Requirement: Reproduce the records. Keep every word exact and include no images.

Exercise inputs:
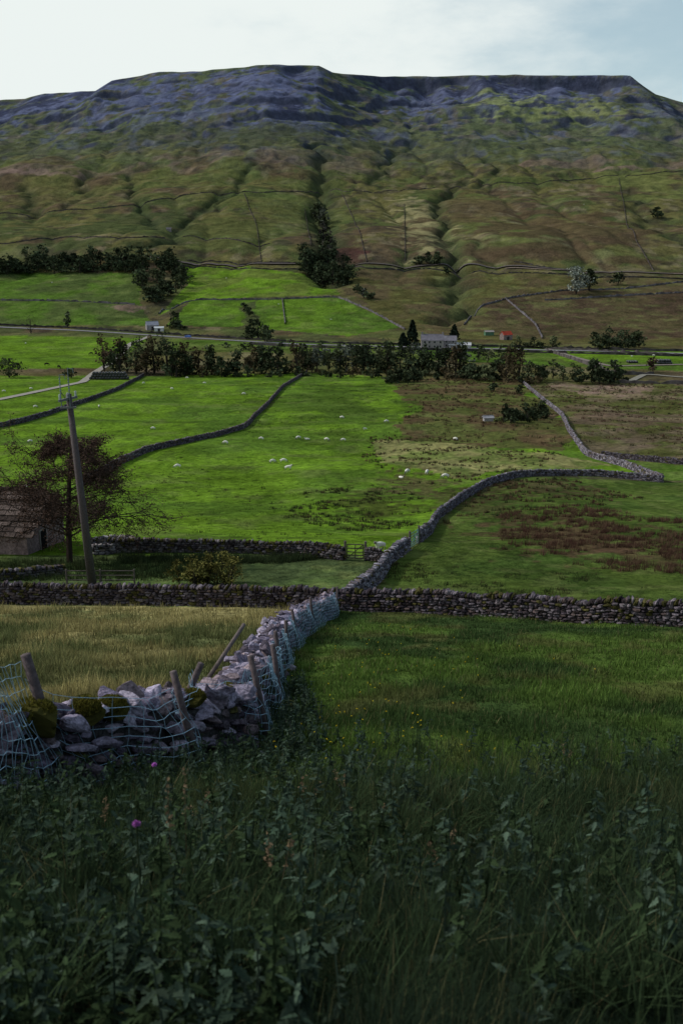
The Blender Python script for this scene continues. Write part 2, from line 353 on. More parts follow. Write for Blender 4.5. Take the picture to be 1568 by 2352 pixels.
# ------------------------------------------------------------ draped strips
def resamp(P_,step):
    P_=np.asarray(P_,float);d=np.concatenate([[0],np.cumsum(np.hypot(*np.diff(P_,axis=0).T))]);n=max(2,int(d[-1]/step)+1);s=np.linspace(0,d[-1],n)
    q=np.stack([np.interp(s,d,P_[:,0]),np.interp(s,d,P_[:,1])],1)
    t=np.gradient(q,axis=0);t/=np.linalg.norm(t,axis=1,keepdims=True)+1e-9
    return q,t,s
def smoothp(P_,step,it=3):
    q,_,_=resamp(P_,step)
    for _ in range(it): q[1:-1]=(q[:-2]+2*q[1:-1]+q[2:])/4
    return q
def strip(name,P_,w,lift,col,mat,step=4,nw=4):
    q,t,s=resamp(smoothp(P_,step),step);nrm=np.stack([-t[:,1],t[:,0]],1);A=Acc();o=np.linspace(-w/2,w/2,nw+1)
    X=q[:,0:1]+nrm[:,0:1]*o;Y=q[:,1:2]+nrm[:,1:2]*o;Z=H(X,Y);Z=Z.max(1,keepdims=True)*.5+Z*.5+lift
    i=np.arange(len(q)-1)[:,None]*(nw+1);j=np.arange(nw)[None]
    A.add(np.stack([X,Y,Z],-1).reshape(-1,3),[np.stack([i+j,i+j+1,i+nw+2+j,i+nw+1+j],-1).reshape(-1,4)],col)
    return A.build(name,mat,True)
ROAD=[(-300,740),(0,752),(170,759),(340,770),(430,776),(560,784),(700,792),(900,797),(1200,803),(1568,813),(1900,820)]
strip('road',SL(ROAD,3),5,.3,(.18,.175,.19),M_road)
strip('farm_track',SL([(-60,928),(0,918),(110,895),(190,878),(220,855),(262,830),(300,790),(345,772)],3),3.4,.2,(.27,.25,.22),M_road,2)
strip('railway_line',smoothp(SL([(330,590),(430,604),(700,614),(840,611),(1000,610),(1160,612),(1300,622),(1568,630),(1900,640)],3),15,6),6,.6,(.085,.07,.065),M_road)
strip('hill_track',smoothp(SL([(1160,618),(1330,625),(1568,630),(1900,638)],3),15,4),3.5,.7,(.20,.15,.13),M_road)
strip('farm_lane',SL([(1250,800),(1320,822),(1400,842),(1568,838)],3),3.5,.3,(.18,.15,.13),M_road,3)
strip('bridleway',SL([(1440,880),(1480,860),(1568,868),(1700,872)],3),3,.3,(.2,.19,.16),M_road,3)
# ------------------------------------------------------------ dry stone walls
SC_=np.array([(.20,.19,.21),(.26,.25,.28),(.13,.12,.14),(.20,.17,.16),(.30,.29,.31),(.10,.09,.095)])
def stone_cols(n,tint=(1,1,1),moss=0):
    c=SC_[rng.integers(0,len(SC_),n)]*rng.uniform(.65,1.25,(n,1))*np.array(tint)
    m=rng.random(n)<moss; c[m]=np.array((.085,.078,.03))*rng.uniform(.6,1.2,(m.sum(),1)); return c
def wall(name,P_,h=1.25,wb=.62,wt=.42,L=.34,ch=.16,cope=.26,tint=(1,1,1),moss=.03,RS=ROCK2,wob=.1,copes=1,jit=.04,build=True,sink=.1):
    q,t,s=resamp(P_,.5);tot=s[-1];A=Acc()
    def at(u):
        return np.interp(u,s,q[:,0]),np.interp(u,s,q[:,1]),np.interp(u,s,t[:,0]),np.interp(u,s,t[:,1])
    sx=rng.random()*99
    hv=lambda u:1+wob*(vn(u/2.5,0*u+sx,3)+.6*vn(u/.9,0*u+sx,5))
    n=max(2,int(round((h-cope*.8)/ch)))
    for k in range(n):
        hh=(k+.5)*ch; wd=wb+(wt-wb)*hh/h
        for sg in(-1,1):
            ln=rng.uniform(.55,1.5,int(tot/L*1.3)+5)*L; u=np.cumsum(ln)-ln/2; m=u<tot; u=u[m];ln=ln[m]
            x,y,tx,ty=at(u); o=sg*(wd/2-.13)+rng.normal(0,jit*.5,len(u)); px=x-ty*o+rng.normal(0,jit*.4,len(u)); py=y+tx*o+rng.normal(0,jit*.4,len(u))
            hvu=hv(u); z=H(x,y)+(hh-sink)*hvu
            yaw=np.arctan2(ty,tx)+rng.normal(0,.12,len(u))
            e=.4; sl=np.arctan((H(x+tx*e,y+ty*e)-H(x-tx*e,y-ty*e))/(2*e))
            B=RZ(yaw)@RY(-sl)@RX(rng.normal(0,.1,len(u)))
            scl=np.stack([ln*1.02,rng.uniform(.24,.34,len(u)),ch*rng.uniform(.85,1.2,len(u))*hvu],1)
            put_rocks(A,RS,np.stack([px,py,z],1),B,scl,stone_cols(len(u),tint,moss))
    if copes:
        ln=rng.uniform(.6,1.6,int(tot/(.14*L/.34)*1.6)+5)*.15*L/.34;u=np.cumsum(ln)-ln/2;m=u<tot;u=u[m];ln=ln[m]
        x,y,tx,ty=at(u);ch_=cope*rng.uniform(.7,1.35,len(u));z=H(x,y)+(n*ch-sink)*hv(u)+ch_*.4
        yaw=np.arctan2(ty,tx)+rng.normal(0,.15,len(u));B=RZ(yaw)@RY(rng.normal(.2,.2,len(u)))@RX(rng.normal(0,.12,len(u)))
        scl=np.stack([ln*1.15,wt*rng.uniform(.8,1.25,len(u)),ch_],1)
        put_rocks(A,RS,np.stack([x,y,z],1),B,scl,stone_cols(len(u),np.array(tint)*1.15,moss*2))
    x,y=q[:,0],q[:,1];nx,ny=-t[:,1],t[:,0];z=H(x,y)
    hw=(wb/2-.13);hw2=(wt/2-.1);tp=(n*ch-sink)*hv(s)
    V=np.stack([np.stack([x+nx*hw,y+ny*hw,z-.4],1),np.stack([x+nx*hw2,y+ny*hw2,z+tp],1),np.stack([x-nx*hw2,y-ny*hw2,z+tp],1),np.stack([x-nx*hw,y-ny*hw,z-.4],1)],1)
    i=np.arange(len(q)-1)[:,None]*4;j=np.arange(3)[None]
    A.add(V.reshape(-1,3),[np.stack([i+j,i+j+1,i+j+5,i+j+4],-1).reshape(-1,4)],(.04,.038,.04))
    return A.build(name,M_stone) if build else A
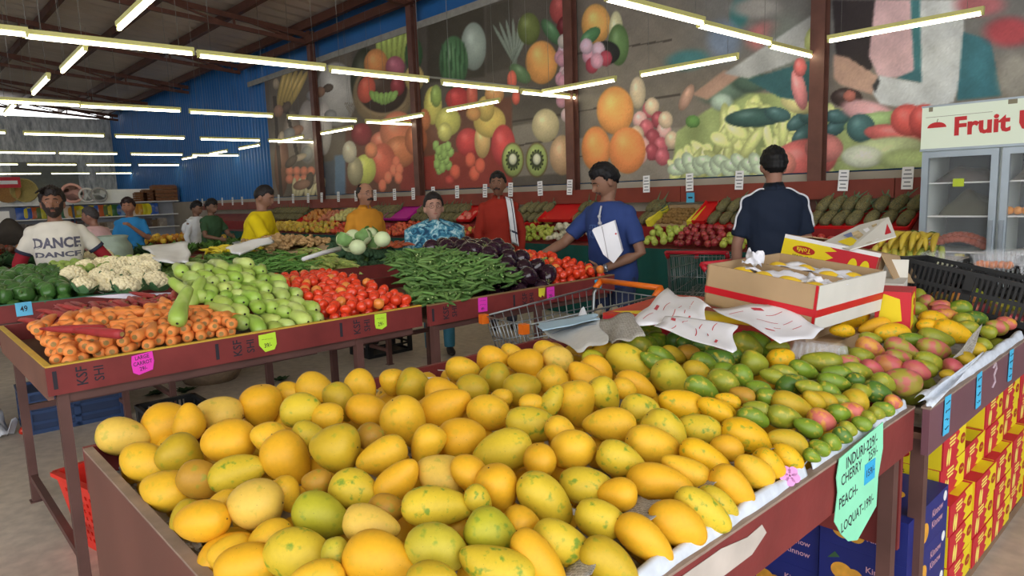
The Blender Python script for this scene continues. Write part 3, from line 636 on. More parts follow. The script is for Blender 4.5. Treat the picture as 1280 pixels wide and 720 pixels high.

Exercise answer:
The Blender Python script for this scene continues. Write part 2, from line 353 on. More parts follow. Write for Blender 4.5. Take the picture to be 1568 by 2352 pixels.
# ------------------------------------------------------------ draped strips
def resamp(P_,step):
    P_=np.asarray(P_,float);d=np.concatenate([[0],np.cumsum(np.hypot(*np.diff(P_,axis=0).T))]);n=max(2,int(d[-1]/step)+1);s=np.linspace(0,d[-1],n)
    q=np.stack([np.interp(s,d,P_[:,0]),np.interp(s,d,P_[:,1])],1)
    t=np.gradient(q,axis=0);t/=np.linalg.norm(t,axis=1,keepdims=True)+1e-9
    return q,t,s
def smoothp(P_,step,it=3):
    q,_,_=resamp(P_,step)
    for _ in range(it): q[1:-1]=(q[:-2]+2*q[1:-1]+q[2:])/4
    return q
def strip(name,P_,w,lift,col,mat,step=4,nw=4):
    q,t,s=resamp(smoothp(P_,step),step);nrm=np.stack([-t[:,1],t[:,0]],1);A=Acc();o=np.linspace(-w/2,w/2,nw+1)
    X=q[:,0:1]+nrm[:,0:1]*o;Y=q[:,1:2]+nrm[:,1:2]*o;Z=H(X,Y);Z=Z.max(1,keepdims=True)*.5+Z*.5+lift
    i=np.arange(len(q)-1)[:,None]*(nw+1);j=np.arange(nw)[None]
    A.add(np.stack([X,Y,Z],-1).reshape(-1,3),[np.stack([i+j,i+j+1,i+nw+2+j,i+nw+1+j],-1).reshape(-1,4)],col)
    return A.build(name,mat,True)
ROAD=[(-300,740),(0,752),(170,759),(340,770),(430,776),(560,784),(700,792),(900,797),(1200,803),(1568,813),(1900,820)]
strip('road',SL(ROAD,3),5,.3,(.18,.175,.19),M_road)
strip('farm_track',SL([(-60,928),(0,918),(110,895),(190,878),(220,855),(262,830),(300,790),(345,772)],3),3.4,.2,(.27,.25,.22),M_road,2)
strip('railway_line',smoothp(SL([(330,590),(430,604),(700,614),(840,611),(1000,610),(1160,612),(1300,622),(1568,630),(1900,640)],3),15,6),6,.6,(.085,.07,.065),M_road)
strip('hill_track',smoothp(SL([(1160,618),(1330,625),(1568,630),(1900,638)],3),15,4),3.5,.7,(.20,.15,.13),M_road)
strip('farm_lane',SL([(1250,800),(1320,822),(1400,842),(1568,838)],3),3.5,.3,(.18,.15,.13),M_road,3)
strip('bridleway',SL([(1440,880),(1480,860),(1568,868),(1700,872)],3),3,.3,(.2,.19,.16),M_road,3)
# ------------------------------------------------------------ dry stone walls
SC_=np.array([(.20,.19,.21),(.26,.25,.28),(.13,.12,.14),(.20,.17,.16),(.30,.29,.31),(.10,.09,.095)])
def stone_cols(n,tint=(1,1,1),moss=0):
    c=SC_[rng.integers(0,len(SC_),n)]*rng.uniform(.65,1.25,(n,1))*np.array(tint)
    m=rng.random(n)<moss; c[m]=np.array((.085,.078,.03))*rng.uniform(.6,1.2,(m.sum(),1)); return c
def wall(name,P_,h=1.25,wb=.62,wt=.42,L=.34,ch=.16,cope=.26,tint=(1,1,1),moss=.03,RS=ROCK2,wob=.1,copes=1,jit=.04,build=True,sink=.1):
    q,t,s=resamp(P_,.5);tot=s[-1];A=Acc()
    def at(u):
        return np.interp(u,s,q[:,0]),np.interp(u,s,q[:,1]),np.interp(u,s,t[:,0]),np.interp(u,s,t[:,1])
    sx=rng.random()*99
    hv=lambda u:1+wob*(vn(u/2.5,0*u+sx,3)+.6*vn(u/.9,0*u+sx,5))
    n=max(2,int(round((h-cope*.8)/ch)))
    for k in range(n):
        hh=(k+.5)*ch; wd=wb+(wt-wb)*hh/h
        for sg in(-1,1):
            ln=rng.uniform(.55,1.5,int(tot/L*1.3)+5)*L; u=np.cumsum(ln)-ln/2; m=u<tot; u=u[m];ln=ln[m]
            x,y,tx,ty=at(u); o=sg*(wd/2-.13)+rng.normal(0,jit*.5,len(u)); px=x-ty*o+rng.normal(0,jit*.4,len(u)); py=y+tx*o+rng.normal(0,jit*.4,len(u))
            hvu=hv(u); z=H(x,y)+(hh-sink)*hvu
            yaw=np.arctan2(ty,tx)+rng.normal(0,.12,len(u))
            e=.4; sl=np.arctan((H(x+tx*e,y+ty*e)-H(x-tx*e,y-ty*e))/(2*e))
            B=RZ(yaw)@RY(-sl)@RX(rng.normal(0,.1,len(u)))
            scl=np.stack([ln*1.02,rng.uniform(.24,.34,len(u)),ch*rng.uniform(.85,1.2,len(u))*hvu],1)
            put_rocks(A,RS,np.stack([px,py,z],1),B,scl,stone_cols(len(u),tint,moss))
    if copes:
        ln=rng.uniform(.6,1.6,int(tot/(.14*L/.34)*1.6)+5)*.15*L/.34;u=np.cumsum(ln)-ln/2;m=u<tot;u=u[m];ln=ln[m]
        x,y,tx,ty=at(u);ch_=cope*rng.uniform(.7,1.35,len(u));z=H(x,y)+(n*ch-sink)*hv(u)+ch_*.4
        yaw=np.arctan2(ty,tx)+rng.normal(0,.15,len(u));B=RZ(yaw)@RY(rng.normal(.2,.2,len(u)))@RX(rng.normal(0,.12,len(u)))
        scl=np.stack([ln*1.15,wt*rng.uniform(.8,1.25,len(u)),ch_],1)
        put_rocks(A,RS,np.stack([x,y,z],1),B,scl,stone_cols(len(u),np.array(tint)*1.15,moss*2))
    x,y=q[:,0],q[:,1];nx,ny=-t[:,1],t[:,0];z=H(x,y)
    hw=(wb/2-.13);hw2=(wt/2-.1);tp=(n*ch-sink)*hv(s)
    V=np.stack([np.stack([x+nx*hw,y+ny*hw,z-.4],1),np.stack([x+nx*hw2,y+ny*hw2,z+tp],1),np.stack([x-nx*hw2,y-ny*hw2,z+tp],1),np.stack([x-nx*hw,y-ny*hw,z-.4],1)],1)
    i=np.arange(len(q)-1)[:,None]*4;j=np.arange(3)[None]
    A.add(V.reshape(-1,3),[np.stack([i+j,i+j+1,i+j+5,i+j+4],-1).reshape(-1,4)],(.04,.038,.04))
    return A.build(name,M_stone) if build else A
The Blender Python script for this scene continues. Write part 3, from line 636 on. More parts follow. The script is for Blender 4.5. Treat the picture as 1280 pixels wide and 720 pixels high.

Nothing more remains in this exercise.